*AIM*.
Write out, word for word, the first line of the data below and every line after it through the one containing "COL = sc.collection".

Data entries:
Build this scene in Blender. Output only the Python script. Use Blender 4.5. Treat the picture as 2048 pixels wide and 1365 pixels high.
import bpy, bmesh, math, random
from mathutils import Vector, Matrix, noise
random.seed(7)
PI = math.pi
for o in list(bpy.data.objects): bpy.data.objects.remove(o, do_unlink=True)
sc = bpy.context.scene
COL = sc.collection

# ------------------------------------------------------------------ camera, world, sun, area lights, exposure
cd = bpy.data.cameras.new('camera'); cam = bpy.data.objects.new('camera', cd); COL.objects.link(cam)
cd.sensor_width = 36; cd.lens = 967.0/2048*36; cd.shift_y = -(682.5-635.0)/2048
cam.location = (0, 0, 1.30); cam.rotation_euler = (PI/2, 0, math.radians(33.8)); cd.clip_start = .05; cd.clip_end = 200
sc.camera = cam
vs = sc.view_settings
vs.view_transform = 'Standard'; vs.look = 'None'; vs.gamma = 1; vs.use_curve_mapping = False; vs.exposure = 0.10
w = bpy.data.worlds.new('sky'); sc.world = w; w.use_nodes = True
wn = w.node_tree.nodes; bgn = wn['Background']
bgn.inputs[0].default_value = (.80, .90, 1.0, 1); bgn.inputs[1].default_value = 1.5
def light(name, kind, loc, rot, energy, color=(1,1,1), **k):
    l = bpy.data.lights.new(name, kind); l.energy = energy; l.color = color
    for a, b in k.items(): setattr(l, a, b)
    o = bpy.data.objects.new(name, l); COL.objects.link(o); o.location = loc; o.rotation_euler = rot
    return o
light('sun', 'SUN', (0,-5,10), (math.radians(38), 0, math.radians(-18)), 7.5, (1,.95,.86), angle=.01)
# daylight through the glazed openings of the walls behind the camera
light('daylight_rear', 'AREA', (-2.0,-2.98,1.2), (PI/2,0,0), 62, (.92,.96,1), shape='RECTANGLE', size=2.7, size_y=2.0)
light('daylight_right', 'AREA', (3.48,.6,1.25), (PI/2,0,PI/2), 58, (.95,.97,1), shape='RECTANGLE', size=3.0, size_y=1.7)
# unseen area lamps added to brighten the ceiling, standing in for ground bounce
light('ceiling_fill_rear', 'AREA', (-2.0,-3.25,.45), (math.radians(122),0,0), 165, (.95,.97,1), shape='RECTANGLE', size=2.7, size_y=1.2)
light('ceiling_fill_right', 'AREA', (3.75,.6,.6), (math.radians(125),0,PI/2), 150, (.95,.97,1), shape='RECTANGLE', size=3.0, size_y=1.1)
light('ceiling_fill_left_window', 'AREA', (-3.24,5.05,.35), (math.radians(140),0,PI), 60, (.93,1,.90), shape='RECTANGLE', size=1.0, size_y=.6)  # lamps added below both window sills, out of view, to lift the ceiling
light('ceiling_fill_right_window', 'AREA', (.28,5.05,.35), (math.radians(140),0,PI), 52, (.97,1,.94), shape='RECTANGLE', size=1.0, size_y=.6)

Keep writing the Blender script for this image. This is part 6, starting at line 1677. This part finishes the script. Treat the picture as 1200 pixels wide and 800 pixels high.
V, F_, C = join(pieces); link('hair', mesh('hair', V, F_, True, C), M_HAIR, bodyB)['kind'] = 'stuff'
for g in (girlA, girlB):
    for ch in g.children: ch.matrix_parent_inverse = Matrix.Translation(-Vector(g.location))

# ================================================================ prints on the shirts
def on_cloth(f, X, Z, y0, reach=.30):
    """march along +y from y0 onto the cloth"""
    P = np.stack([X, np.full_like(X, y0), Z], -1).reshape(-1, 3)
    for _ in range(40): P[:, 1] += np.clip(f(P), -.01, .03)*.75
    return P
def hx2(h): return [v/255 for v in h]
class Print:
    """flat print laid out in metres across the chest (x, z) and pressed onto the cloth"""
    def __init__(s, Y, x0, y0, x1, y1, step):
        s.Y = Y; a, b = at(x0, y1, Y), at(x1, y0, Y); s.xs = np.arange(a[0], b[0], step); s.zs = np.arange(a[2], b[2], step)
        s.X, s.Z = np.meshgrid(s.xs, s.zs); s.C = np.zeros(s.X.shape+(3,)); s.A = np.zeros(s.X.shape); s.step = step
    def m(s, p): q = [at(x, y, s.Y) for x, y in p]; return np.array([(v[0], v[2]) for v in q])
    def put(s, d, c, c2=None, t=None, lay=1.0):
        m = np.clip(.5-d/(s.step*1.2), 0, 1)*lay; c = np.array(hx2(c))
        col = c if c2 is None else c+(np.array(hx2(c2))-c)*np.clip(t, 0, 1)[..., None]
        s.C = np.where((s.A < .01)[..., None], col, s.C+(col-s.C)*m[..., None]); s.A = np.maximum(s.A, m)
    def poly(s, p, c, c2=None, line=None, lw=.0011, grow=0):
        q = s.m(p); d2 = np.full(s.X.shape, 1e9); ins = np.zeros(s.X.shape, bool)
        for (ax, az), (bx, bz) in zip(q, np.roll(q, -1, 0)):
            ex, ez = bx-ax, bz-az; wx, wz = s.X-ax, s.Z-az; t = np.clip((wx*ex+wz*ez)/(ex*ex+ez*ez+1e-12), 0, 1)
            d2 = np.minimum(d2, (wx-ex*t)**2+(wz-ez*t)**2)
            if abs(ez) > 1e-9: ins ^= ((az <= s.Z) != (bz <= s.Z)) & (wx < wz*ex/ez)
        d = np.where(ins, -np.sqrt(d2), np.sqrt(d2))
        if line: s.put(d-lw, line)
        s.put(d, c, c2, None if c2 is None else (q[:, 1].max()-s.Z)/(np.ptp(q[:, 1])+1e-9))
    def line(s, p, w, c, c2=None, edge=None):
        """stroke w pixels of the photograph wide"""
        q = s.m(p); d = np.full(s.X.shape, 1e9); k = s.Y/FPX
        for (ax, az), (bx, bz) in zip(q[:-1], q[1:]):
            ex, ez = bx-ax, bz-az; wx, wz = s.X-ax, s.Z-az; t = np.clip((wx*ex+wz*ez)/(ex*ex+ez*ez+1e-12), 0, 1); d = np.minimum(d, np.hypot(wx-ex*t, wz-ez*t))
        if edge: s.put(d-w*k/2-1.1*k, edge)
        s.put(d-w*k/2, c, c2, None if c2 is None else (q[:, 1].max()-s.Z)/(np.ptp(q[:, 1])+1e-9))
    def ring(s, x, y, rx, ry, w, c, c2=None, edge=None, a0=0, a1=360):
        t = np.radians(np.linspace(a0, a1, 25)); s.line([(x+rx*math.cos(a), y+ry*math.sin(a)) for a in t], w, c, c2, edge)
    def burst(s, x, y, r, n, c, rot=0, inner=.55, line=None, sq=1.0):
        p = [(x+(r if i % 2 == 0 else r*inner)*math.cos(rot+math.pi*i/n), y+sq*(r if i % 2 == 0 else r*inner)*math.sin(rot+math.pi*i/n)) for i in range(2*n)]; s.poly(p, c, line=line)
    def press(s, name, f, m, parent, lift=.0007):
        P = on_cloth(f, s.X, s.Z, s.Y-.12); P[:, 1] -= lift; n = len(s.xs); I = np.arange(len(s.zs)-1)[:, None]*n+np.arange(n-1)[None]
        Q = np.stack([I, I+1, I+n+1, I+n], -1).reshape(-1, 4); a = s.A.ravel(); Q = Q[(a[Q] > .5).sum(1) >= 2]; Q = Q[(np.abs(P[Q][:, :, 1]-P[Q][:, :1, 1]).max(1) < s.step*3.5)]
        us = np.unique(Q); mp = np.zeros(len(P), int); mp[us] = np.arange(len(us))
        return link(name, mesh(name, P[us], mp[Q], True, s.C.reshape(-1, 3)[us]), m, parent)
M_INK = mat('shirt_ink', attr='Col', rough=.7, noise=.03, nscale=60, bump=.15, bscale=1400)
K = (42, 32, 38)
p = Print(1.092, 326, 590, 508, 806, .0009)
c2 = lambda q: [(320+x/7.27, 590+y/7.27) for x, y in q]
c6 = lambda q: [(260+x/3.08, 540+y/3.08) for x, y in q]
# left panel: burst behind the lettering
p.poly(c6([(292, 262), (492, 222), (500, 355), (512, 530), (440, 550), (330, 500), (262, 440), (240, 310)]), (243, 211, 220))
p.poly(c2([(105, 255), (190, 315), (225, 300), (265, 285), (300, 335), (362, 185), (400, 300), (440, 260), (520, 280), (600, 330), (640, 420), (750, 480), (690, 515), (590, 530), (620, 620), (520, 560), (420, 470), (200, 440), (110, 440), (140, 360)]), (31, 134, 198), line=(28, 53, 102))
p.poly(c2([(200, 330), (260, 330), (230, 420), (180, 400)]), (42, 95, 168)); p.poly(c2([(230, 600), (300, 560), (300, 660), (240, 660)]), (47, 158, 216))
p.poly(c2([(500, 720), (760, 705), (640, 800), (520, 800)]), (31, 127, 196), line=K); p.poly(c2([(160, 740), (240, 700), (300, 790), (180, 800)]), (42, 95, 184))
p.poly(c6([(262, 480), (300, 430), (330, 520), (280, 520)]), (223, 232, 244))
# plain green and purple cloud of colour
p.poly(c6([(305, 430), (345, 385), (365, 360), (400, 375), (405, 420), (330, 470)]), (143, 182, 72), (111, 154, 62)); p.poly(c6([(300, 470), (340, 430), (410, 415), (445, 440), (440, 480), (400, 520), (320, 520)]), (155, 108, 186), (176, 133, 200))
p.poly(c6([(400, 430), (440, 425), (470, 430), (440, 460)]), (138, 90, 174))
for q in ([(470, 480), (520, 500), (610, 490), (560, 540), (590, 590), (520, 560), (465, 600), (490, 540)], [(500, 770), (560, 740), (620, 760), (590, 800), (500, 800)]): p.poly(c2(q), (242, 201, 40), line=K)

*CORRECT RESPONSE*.
Build this scene in Blender. Output only the Python script. Use Blender 4.5. Treat the picture as 2048 pixels wide and 1365 pixels high.
import bpy, bmesh, math, random
from mathutils import Vector, Matrix, noise
random.seed(7)
PI = math.pi
for o in list(bpy.data.objects): bpy.data.objects.remove(o, do_unlink=True)
sc = bpy.context.scene
COL = sc.collection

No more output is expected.